Han pasado 14 años desde que el presidente George W. Bush declaró una “guerra global contra el terrorismo”. Hoy, tras gastar 1,6 billones de dólares y matar a 101 cabecillas (desde Osama bin Laden hasta Jihadi John), Occidente sigue siendo tanto o más vulnerable a los extremistas, que pueden reclutar combatientes y golpear casi con total libertad cualquier capital occidental. Ahora otro presidente (el francés François Hollande) también declaró la guerra al terrorismo, como lo han hecho otros líderes europeos. ¿Estará la victoria más cerca? Yo tengo mis dudas.
Es hora de considerar que la fuerza de nuestros oponentes deriva, al menos hasta cierto punto, de sentimientos similares a los que animaron la guerra de Independencia de los Estados Unidos y la Revolución francesa: de frustración y exclusión respecto del sistema predominante. En las colonias americanas de Gran Bretaña antes de 1776, y en toda Francia en los años previos a 1789, la gente común sentía que sus vidas, sus bienes y sus negocios habían estado demasiado tiempo sujetos a las arbitrariedades de los gobernantes. Esa misma animosidad se siente hoy en día en Medio Oriente y el norte de África.

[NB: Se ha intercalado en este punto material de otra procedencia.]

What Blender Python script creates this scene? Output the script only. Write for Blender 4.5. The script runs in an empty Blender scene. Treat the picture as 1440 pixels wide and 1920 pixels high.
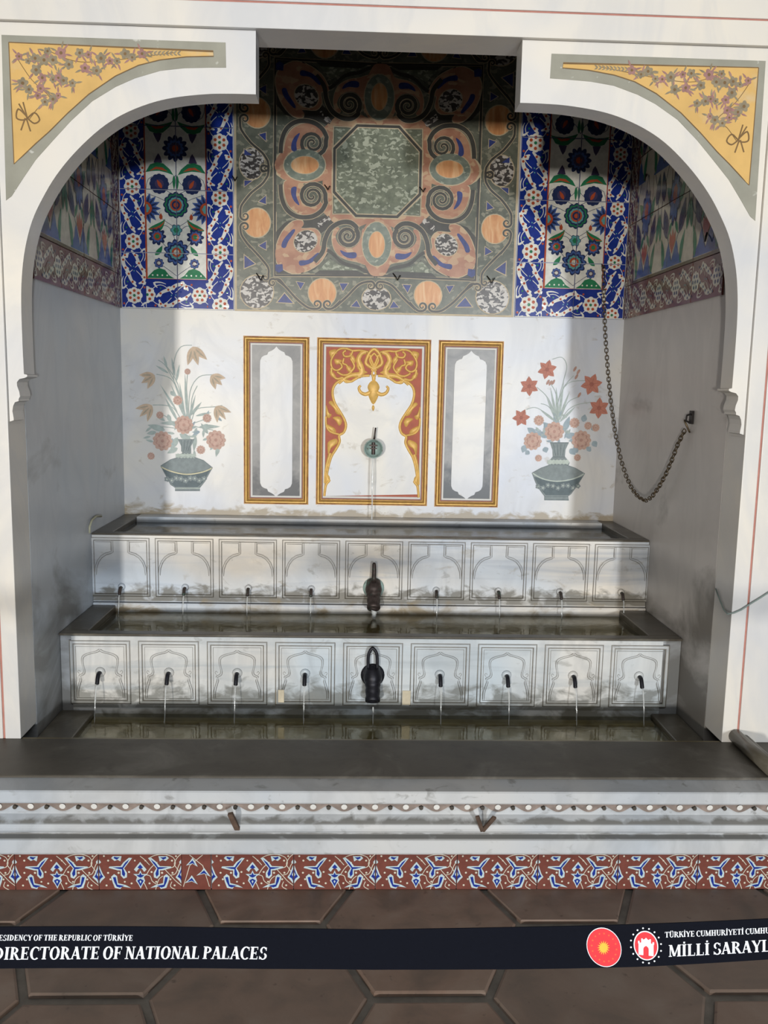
import bpy, math, random
import numpy as np
from mathutils import Vector
from mathutils.geometry import tessellate_polygon
random.seed(7)
PI = math.pi
sc = bpy.context.scene
col = sc.collection

# ------------------------------------------------------------ camera
F, PITCH, YAW, ROLL = 1638.6, .142137, .037012, -.0199
CAM = Vector((0, 0, 1.55))
fwd = Vector((math.sin(YAW)*math.cos(PITCH), math.cos(YAW)*math.cos(PITCH), -math.sin(PITCH)))
rt0 = Vector((math.cos(YAW), -math.sin(YAW), 0))
up0 = rt0.cross(fwd)
RT = math.cos(ROLL)*rt0 - math.sin(ROLL)*up0
UP = math.sin(ROLL)*rt0 + math.cos(ROLL)*up0
cd = bpy.data.cameras.new('camera')
cam = bpy.data.objects.new('camera', cd); col.objects.link(cam)
from mathutils import Matrix
M = Matrix((RT, UP, -fwd)).transposed().to_4x4(); M.translation = CAM
cam.matrix_world = M
cd.sensor_fit = 'VERTICAL'; cd.sensor_height = 36.0; cd.lens = F*36.0/1920.0
cd.clip_start = .02; cd.clip_end = 100
sc.camera = cam

def ray(x, y): return fwd + RT*((x-720)/F) - UP*((y-960)/F)
def on(x, y, ax, v):
    d = ray(x, y); return CAM + d*((v-CAM[ax])/d[ax])
def atY(x, y, Y):
    p = on(x, y, 1, Y); return (p.x, p.z)

# ------------------------------------------------------------ world, lights, exposure
w = bpy.data.worlds.new('World'); sc.world = w; w.use_nodes = True
bg = w.node_tree.nodes['Background']; bg.inputs[0].default_value = (.78, .88, 1.0, 1); bg.inputs[1].default_value = .04
def area(name, loc, target, sx, sy, e, c):
    l = bpy.data.lights.new(name, 'AREA'); l.shape = 'RECTANGLE'; l.size = sx; l.size_y = sy; l.energy = e; l.color = c
    o = bpy.data.objects.new(name, l); col.objects.link(o); o.location = loc
    o.rotation_euler = (Vector(target)-Vector(loc)).to_track_quat('-Z', 'Y').to_euler()
    return o
area('daylight_opening_west', (-3.2, -11.0, 1.14), (.1, 3.5, 1.6), .40, .6, 930, (1, .955, .89))
area('daylight_opening_east', (3.4, -11.0, 1.14), (.1, 3.5, 1.6), .40, .6, 930, (.91, .955, 1))
area('added_floor_fill', (.1, -1.3, 3.62), (.1, .2, 0), 3.5, 1.2, 105, (.95, .97, 1))  # unseen fill lamp added under the porch roof to brighten the floor
sc.cycles.diffuse_bounces = 1
sc.view_settings.view_transform = 'Standard'; sc.view_settings.look = 'None'
sc.view_settings.gamma = 1; sc.view_settings.use_curve_mapping = False
sc.view_settings.exposure = 0.0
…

No olvidemos que la Primavera Árabe empezó cuando un pobre emprendedor tunecino, Mohamed Bouazizi, se inmoló a lo bonzo en diciembre del 2010 para protestar contra la impiadosa expropiación de su negocio. Según me dijo su hermano Salem en una entrevista grabada para la televisión pública estadounidense, Bouazizi se suicidó por “el derecho de los pobres a comprar y vender”.